Road intersection from above, via Shutterstock

Net-zero carbon and transport

07 May, 2019

Greg Marsden

Reading time: 4 minutes

CREDS Co-investigator, Greg Marsden, discusses how the Committee on Climate Change’s net zero report impacts the transport sector.

Working in a sector where emissions are now 4% higher than they were in 1990, the Committee on Climate Change’s net-zero report might seem like an impossible ask. Part of the reason transport is at the rear of the transition is because in 2003 at a 60% target it was assumed transport would not need to fully decarbonise. Now, no ifs, no buts. There are though quite a few ‘hows?’

First, the report majors on the transition to Electric Vehicles (EVs) and to some other form of propulsion such as Hydrogen for HGVs. This is critical in any future scenario as we cannot be net-zero unless the vehicles we move around in are running off clean energy. The report suggests that the falling costs of use that will accompany the transition to EVs will be a major source of saving to the average UK citizen and one which could offset the costs of heat decarbonisation. This is where I am glad I am commenting on rather than writing such a report. The interactions are so difficult to deal with. In the Department for Transport’s latest road traffic forecasts, it suggested that if we leave the costs of car travel to decline with rising EV uptake then we risk inflating the amount of movement on the road by 100billion miles per year compared to scenarios which follow current trends.

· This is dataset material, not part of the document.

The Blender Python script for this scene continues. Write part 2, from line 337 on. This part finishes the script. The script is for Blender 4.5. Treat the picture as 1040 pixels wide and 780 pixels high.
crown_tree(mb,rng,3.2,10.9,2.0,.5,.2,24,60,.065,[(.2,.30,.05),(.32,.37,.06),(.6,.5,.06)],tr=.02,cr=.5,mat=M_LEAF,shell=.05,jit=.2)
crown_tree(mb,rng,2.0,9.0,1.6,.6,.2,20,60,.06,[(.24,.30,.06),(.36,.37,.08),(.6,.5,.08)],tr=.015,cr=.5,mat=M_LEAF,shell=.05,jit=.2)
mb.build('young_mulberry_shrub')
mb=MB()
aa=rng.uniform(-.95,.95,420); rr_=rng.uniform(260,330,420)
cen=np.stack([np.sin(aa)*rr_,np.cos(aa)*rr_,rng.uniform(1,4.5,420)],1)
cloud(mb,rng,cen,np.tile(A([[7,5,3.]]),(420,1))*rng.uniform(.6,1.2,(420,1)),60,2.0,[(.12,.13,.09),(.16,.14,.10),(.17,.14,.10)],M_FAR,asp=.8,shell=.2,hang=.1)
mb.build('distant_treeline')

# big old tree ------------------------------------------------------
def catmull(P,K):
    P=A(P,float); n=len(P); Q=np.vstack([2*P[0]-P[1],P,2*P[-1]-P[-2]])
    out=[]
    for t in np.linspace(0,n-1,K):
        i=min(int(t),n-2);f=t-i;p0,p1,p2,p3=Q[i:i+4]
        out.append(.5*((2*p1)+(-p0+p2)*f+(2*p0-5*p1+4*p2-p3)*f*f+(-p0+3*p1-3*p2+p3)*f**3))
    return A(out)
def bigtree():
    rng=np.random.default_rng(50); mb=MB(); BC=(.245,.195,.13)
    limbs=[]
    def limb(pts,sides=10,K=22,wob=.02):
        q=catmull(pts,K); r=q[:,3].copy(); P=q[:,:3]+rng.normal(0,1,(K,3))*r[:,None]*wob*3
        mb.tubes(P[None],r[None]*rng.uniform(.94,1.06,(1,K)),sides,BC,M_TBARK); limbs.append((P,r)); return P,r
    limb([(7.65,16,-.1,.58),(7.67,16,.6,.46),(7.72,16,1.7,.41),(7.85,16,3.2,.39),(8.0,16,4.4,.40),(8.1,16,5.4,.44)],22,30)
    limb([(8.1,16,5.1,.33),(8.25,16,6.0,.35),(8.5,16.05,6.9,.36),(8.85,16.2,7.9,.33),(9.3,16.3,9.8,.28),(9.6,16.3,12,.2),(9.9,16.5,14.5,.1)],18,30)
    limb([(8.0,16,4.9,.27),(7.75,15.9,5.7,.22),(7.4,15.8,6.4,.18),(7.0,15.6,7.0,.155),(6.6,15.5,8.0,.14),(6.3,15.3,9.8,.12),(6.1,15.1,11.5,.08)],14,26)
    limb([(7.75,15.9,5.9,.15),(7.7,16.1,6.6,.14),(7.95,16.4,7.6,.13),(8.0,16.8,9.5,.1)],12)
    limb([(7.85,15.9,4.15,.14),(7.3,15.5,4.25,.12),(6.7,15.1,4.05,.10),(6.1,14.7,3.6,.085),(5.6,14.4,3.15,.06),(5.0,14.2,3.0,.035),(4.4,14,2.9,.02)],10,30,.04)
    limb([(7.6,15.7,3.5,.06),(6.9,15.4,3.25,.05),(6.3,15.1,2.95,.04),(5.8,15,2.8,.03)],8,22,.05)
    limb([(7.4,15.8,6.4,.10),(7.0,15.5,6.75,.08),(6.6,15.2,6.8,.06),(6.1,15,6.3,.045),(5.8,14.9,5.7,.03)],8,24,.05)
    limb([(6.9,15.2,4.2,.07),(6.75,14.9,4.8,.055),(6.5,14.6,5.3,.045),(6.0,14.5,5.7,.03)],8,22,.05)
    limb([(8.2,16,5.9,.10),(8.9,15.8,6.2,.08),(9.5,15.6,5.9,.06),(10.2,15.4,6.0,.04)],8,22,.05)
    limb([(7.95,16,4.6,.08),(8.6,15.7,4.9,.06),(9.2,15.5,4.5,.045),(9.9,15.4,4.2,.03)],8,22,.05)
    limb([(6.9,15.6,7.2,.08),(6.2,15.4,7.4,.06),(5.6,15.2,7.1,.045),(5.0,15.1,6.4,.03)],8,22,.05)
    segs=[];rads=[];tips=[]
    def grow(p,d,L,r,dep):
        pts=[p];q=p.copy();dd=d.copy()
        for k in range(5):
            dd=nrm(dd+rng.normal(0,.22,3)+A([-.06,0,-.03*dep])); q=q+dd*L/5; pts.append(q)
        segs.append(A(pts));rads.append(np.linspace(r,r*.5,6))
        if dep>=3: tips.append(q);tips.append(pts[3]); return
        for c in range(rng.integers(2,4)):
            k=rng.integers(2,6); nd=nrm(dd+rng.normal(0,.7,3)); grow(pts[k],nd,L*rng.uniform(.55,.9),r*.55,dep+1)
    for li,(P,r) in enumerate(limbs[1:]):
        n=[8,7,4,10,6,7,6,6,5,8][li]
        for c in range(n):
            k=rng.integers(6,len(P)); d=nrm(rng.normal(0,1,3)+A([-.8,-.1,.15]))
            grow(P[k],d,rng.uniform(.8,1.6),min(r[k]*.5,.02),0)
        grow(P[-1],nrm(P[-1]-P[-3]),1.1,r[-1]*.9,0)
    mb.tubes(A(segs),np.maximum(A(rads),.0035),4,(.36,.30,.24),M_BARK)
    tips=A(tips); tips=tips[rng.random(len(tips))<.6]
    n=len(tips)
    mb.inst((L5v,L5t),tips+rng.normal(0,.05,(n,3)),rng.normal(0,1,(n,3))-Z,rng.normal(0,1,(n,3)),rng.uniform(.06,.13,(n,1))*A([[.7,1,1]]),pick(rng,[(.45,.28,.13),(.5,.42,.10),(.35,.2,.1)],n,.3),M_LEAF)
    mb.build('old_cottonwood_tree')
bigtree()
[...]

The net-zero report also suggests the need for a 10% modal shift away from the car to be achieved. On the face of it, this is a positive recommendation that I would rather see included than not. However, it feels incompatible with a scenario in which we are also relying on a decline in motoring costs brought about through the EV transition. So, there is an urgent need to decide what we want the future of paying for road transport to look like. If we want to use the cost savings to offset heat decarbonisation then that has very big implications for how we then have to manage transport.

A second observation on the report’s treatment of transport is that it appears to take a very static view of the demand for travel as being how we get about today, projected forwards, but with different propulsion technologies. The work which one of the CREDS predecessor centres did showed that we are already in the middle of a transition in how we travel, with 15 to 20 years’ worth of trends which show we are, per head of population, travelling less than we used to, at least for the under 60s. The demand for travel will evolve and could be shaped to be lower than it is today, not just the same (or indeed greater) but on different modes. It has happened without deliberate Government policy, perhaps it could happen more with the right policies in place?

The report is also silent on the potential for a revolution in mobility technologies. It still talks about car versus public transport when there is the potential for very different mobility markets to emerge with connected, shared and more autonomous options changing how we own and use cars. CREDS is funding the Commission on Travel Demand to look at these issues and we are at the start of a new inquiry into Shared Mobility. Some issues which have already emerged from the inquiry include:

  • The potential carbon savings from reducing the total car fleet size.
  • The opportunity for greater sharing of transport in use to cut emissions (there are currently 36 million empty car seats on the commute every morning).
  • E-bikes and E-scooters as radical disrupters to the decision-making around travel in the 5 to 15 mile range.
  • Shared micro-mobility services between the current car and bus model which are flexible and on-demand may be able to fill some key areas where there is currently ‘no alternative’.

We need a bold vision for how we want to use these innovations to deliver a lower carbon transport system that works towards net-zero.

There is, of course, lots more to digest from the CCC’s report. I have not even touched the recommendations on aviation here. To sum up, I see the report as setting out the challenge. The analysis shows that the transition could happen in this timescale and that greening the fleet is critical. However, it is not a how to manual or a menu card but a call to action. My initial reading is that professionals right across the transport sector are going to have to continually innovate and challenge Government to enable this to happen. We are also going to have to stop doing some of the things we have always done if we want to achieve anything like the ambition set out.